Dans un monde en pleine expansion, monstrueusement high-tech, l’individu ne peut plus s’accrocher à un espace de confort, à une zone stable – d’où, aussi, cette idée d’un ascenseur inquisiteur : coincé entre plusieurs étages, avec la possibilité de chuter ou remonter.
Le message de Schenkel n’était pas bien différent, sur la forme et le fond, que celui entonné en 75/77 par les Sex Pistols, les Damned ou Stiv Bators : avec les moyens du bord, on vilipende, explicitement, la négation de l’individu soumis à la nécessité du rendement.
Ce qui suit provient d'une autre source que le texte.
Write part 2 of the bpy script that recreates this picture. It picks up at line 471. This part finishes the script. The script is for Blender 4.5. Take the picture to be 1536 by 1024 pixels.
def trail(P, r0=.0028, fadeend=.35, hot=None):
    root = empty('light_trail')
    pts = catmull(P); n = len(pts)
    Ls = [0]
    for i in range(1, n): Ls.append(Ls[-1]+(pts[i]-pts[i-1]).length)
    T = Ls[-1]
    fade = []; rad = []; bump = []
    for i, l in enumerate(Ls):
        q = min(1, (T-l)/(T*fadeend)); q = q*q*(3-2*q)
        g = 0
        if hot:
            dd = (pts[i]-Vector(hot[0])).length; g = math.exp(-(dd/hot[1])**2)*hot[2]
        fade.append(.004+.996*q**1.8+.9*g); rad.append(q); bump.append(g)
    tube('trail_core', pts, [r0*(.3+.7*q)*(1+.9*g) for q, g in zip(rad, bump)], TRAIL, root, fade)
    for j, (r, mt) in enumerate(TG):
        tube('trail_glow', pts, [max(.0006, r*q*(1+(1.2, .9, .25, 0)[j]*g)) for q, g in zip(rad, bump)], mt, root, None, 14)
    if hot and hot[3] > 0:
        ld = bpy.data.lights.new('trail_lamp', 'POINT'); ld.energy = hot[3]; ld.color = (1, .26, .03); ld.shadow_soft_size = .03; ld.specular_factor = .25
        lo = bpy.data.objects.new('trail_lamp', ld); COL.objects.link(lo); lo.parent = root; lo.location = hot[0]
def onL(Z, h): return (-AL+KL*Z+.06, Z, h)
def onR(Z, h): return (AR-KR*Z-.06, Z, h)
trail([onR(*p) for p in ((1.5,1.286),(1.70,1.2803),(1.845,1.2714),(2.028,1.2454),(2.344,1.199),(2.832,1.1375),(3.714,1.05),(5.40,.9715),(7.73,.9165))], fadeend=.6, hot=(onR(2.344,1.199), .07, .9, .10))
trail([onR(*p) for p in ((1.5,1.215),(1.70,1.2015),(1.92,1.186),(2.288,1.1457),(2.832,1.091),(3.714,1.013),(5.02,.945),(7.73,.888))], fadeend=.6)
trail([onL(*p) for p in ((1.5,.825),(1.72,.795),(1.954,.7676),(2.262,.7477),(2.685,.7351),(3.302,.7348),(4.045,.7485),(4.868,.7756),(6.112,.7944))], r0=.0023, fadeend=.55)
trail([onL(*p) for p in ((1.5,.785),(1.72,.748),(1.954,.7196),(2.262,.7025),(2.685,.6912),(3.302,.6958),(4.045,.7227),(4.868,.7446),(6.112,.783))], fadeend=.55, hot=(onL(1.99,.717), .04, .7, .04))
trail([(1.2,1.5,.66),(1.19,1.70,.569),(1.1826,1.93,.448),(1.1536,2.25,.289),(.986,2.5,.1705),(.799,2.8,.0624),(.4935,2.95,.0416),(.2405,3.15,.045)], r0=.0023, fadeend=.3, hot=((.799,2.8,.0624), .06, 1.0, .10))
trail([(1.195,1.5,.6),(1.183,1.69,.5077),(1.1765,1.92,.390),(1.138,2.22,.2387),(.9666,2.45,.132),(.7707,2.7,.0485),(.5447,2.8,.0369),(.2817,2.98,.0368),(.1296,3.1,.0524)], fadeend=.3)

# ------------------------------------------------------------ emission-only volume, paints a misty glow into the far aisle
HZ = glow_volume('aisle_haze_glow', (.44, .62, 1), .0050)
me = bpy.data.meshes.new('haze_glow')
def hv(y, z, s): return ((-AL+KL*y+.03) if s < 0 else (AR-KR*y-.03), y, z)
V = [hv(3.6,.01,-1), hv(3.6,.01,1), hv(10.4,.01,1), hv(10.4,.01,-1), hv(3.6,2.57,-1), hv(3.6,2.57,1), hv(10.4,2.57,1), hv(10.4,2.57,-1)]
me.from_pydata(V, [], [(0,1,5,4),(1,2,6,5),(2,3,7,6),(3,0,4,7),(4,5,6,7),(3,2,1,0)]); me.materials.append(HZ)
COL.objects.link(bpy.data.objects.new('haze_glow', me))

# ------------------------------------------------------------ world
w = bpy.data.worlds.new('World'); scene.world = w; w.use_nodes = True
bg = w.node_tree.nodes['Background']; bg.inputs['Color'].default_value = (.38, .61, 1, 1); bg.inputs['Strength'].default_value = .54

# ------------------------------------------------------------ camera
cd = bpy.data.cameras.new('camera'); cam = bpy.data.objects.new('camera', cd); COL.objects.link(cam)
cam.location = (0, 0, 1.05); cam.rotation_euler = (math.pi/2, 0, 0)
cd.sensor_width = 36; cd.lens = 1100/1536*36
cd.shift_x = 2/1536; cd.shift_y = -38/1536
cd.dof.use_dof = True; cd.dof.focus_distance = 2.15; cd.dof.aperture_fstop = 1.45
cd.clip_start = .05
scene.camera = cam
Out of Order est un film qui vieillit assez bien – tout comme L’affaire des Divisions Morituri et Repo Man, autres véritables brûlots punks. Car aujourd’hui, à la relecture, si le propos de Schenkel s’impose de lui-même, on comprend que la direction d’acteurs détient un rôle crucial dans l’intemporalité du film. Tous les personnages sont détestables, mais il est facile de les comprendre, voire de s’y identifier. Personne n’a raison ni tord. Et cette tension psychologique, cette façon de scruter le cerveau des protagonistes, permet au découpage hyper soigné du metteur en scène de tendre vers l’invisibilité.
Dommage que Schenkel, plutôt que de rester en Allemagne et d’y développer son talent, s’expatria ensuite aux Etats-Unis où, logiquement, il perdit son âme.
Après Out of Order, ce serait criminel de ne pas le mentionner, le cinéaste réalisa quatre épisodes (parmi les meilleurs) de l’anthologique série Le Voyageur (The Hitchhiker en VO – souvenez-vous : La Cinq, Sangria !).
Carl Schenkel est décédé d’une crise cardiaque en 2003, à l’âge de 55 ans.
Revoir Out of Order, et toujours prendre son pied, c’est également se rappeler l’apparition soudaine d’un jeune homme peckinpahien, qui filmait avec crudité une violence abjecte. Nous n’oublions pas Schenkel.